Sonos product marketing is based on being "easy" right? Having to research which features offered by literally every other product on on the market that might not be available in the highest priced product on the market doesn't exactly fit that description does it? If I'm paying top dollar, I'm expecting not to have to worry about that kind of nonsense, right? It's going to just work right?
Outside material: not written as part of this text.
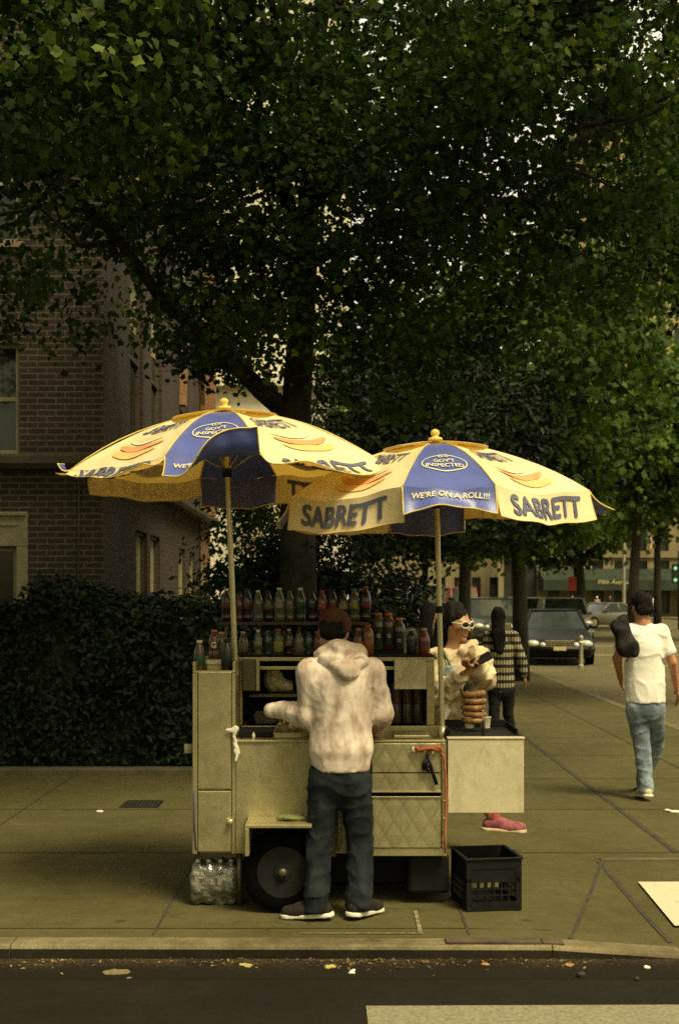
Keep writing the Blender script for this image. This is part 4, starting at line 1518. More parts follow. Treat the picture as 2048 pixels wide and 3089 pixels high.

This example is exactly the reason why Sonos's current CEO publicly called out his own company on taking the positioni saying that they needed a "bias to action".
For one thing, DTS Play-Fi is a direct competitor. Sonos has ongoing lawsuits with Denon Heos, whose parent company sells a lot of products using DTS Play-Fi. Sonos is emphasizing streaming, where DTS isn't a huge factor. They've done their market research, and know FAR more about it than you do, without question. They will do what's best for sales in their target customer base, not based on random complaints from forum posters with little to zero knowledge of the market that they know very well.
Userlevel 1
As far as I can tell Play-Fi is a wireless protocol while DTS is a codec so I'm not sure what you are referring to. I'm referring to the codec included in literally every other product on the market.

Regarding what is best for sales, why not both emphasize streaming AND sell to me as well? I'm not market researcher but that seems like it just might work. I'm guessing that including a single universally available codec in the highest priced product on the market might also still leave a healthy margin on each unit.

What's best for sales also probably doesn't include constant complaining on their own forums and online about the inexplicable omission of an obvious feature. For all we know it might have actually been cheaper to have just done the obvious originally than all the time spent since them crafting and communicating the lame excuses for not doing it.

Bias to action Sonos. Bias to action.
Sigh. Play-Fi is owned by DTS, the company. Play-Fi is used by Sonos’ competitor, which also owns Denon Heos. Sonos is in a huge legal battle with Heos for stealing Sonos’ patents.

Is it clear now, or do you need it spelled out in Crayons?